By Mike Rowbottom

Wilson Kipsang wins the NYC 2014 Marathon ©Getty ImagesWilson Kipsang made amends for losing his world record five weeks ago by winning today's New York City Marathon, pocketing an additional $500,000 (£312,000/€400,000) as World Marathon Majors champion.

The Kenyan, whose record mark was erased by training partner Dennis Kimetto in September, won in 2hr 10min 55sec, more than seven and a half minutes off his former record.

Windy conditions meant the racing would be a tactical affair, but Kipsang proved equal to that challenge as he raced into the final stretch with Ethiopia's 24-year-old Lelisa Desisa, whose arm caught him as he attempted to sprint clear.

Kipsang's glare at his opponent made it clear what he thought about this, and he seemed to gain energy as he surged on to finish 11 seconds clear of his young challenger, who recorded 2:10.44, with third place going to Ethiopia's 2010 champion, Gebre Gebremariam.

The 39-year-old home favourite Meb Keflezighi, this year's Boston Marathon winner, was fourth.

"I had to exercise a lot of patience," said Kipsang, who has now won titles in Berlin, London and New York.

Mary Keitany meanwhile, winner of the London Marathon in 2011 and 2012, won the women's race in 2hr 25min 7sec - three seconds ahead of fellow countrywoman Jemima Jelagat Sumgong to match the closest finish in the history of the event.

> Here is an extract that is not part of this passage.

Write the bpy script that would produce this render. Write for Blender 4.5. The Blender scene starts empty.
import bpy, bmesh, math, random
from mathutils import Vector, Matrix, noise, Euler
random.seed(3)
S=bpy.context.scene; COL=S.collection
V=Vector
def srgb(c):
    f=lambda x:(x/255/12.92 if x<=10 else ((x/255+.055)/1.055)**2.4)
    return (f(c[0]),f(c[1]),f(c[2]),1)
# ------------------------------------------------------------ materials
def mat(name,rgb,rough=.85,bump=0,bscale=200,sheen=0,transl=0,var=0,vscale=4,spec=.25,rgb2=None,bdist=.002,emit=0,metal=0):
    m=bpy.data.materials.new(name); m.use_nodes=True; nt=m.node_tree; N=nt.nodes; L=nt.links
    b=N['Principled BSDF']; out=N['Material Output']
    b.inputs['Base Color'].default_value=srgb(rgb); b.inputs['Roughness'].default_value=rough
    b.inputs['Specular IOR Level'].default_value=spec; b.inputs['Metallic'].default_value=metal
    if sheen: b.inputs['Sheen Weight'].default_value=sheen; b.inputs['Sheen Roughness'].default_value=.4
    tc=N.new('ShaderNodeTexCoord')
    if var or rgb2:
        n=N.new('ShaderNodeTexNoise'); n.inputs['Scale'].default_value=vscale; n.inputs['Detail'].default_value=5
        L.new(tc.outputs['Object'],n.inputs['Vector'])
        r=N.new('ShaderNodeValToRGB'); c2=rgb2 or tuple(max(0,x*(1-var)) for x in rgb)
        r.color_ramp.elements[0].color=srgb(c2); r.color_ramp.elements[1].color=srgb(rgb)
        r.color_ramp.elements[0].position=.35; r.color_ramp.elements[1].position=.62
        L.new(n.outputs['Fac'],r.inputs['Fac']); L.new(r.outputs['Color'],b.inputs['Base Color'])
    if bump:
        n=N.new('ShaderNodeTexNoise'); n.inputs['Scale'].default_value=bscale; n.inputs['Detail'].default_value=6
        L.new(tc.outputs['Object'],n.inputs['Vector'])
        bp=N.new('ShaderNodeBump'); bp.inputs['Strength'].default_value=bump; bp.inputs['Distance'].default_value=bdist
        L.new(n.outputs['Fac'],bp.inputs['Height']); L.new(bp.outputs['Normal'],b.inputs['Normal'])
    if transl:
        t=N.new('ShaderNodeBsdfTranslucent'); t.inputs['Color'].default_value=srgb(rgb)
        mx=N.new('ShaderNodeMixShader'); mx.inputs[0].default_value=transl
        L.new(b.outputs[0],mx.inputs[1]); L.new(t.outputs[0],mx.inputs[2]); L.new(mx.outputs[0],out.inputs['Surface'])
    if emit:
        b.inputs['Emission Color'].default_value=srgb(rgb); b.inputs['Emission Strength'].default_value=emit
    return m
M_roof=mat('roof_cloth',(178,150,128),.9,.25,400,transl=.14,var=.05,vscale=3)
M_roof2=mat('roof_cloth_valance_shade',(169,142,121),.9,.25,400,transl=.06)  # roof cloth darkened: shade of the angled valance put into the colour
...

Mary Keitany wins the New York City Marathon by a three-second margin from fellow Kenyan Jemima Sumgong ©Getty Images Mary Keitany wins the New York City Marathon by a three-second margin from fellow Kenyan Jemima Sumgong ©Getty Images

Keitany redeemed herself from failed tactics at her last outing in New York, in 2011, when she surged ahead to a huge early lead only to be caught and settle for her second straight third-place finish.

"I worked hard for this opportunity," she said.

"I'm happy because I have a victory today, because I know I've been coming to New York two times, and I was in that position.

"So I'm happy today because it was a good day and I win."

Today marked Keitany's first marathon since 2012 after taking time off because of the birth of her second child.

Sumgong appeared to be pulling away with just over a mile left, but Keitany had one last burst left and passed her 800 metres from the finish.

The runner-up finisher was making her debut in New York, a late entry after defending champion and training partner Priscah Jeptoo withdrew because of a leg injury.

Portugal's Sara Moreira was third on her marathon debut.

The race came just days after the surfacing of allegations that another Kenyan, Rita Jeptoo, tested positive for erythropoietin (EPO) prior to her victory at the Chicago Marathon last month.

World Marathon Majors have postponed their female awards ceremony pending further developments.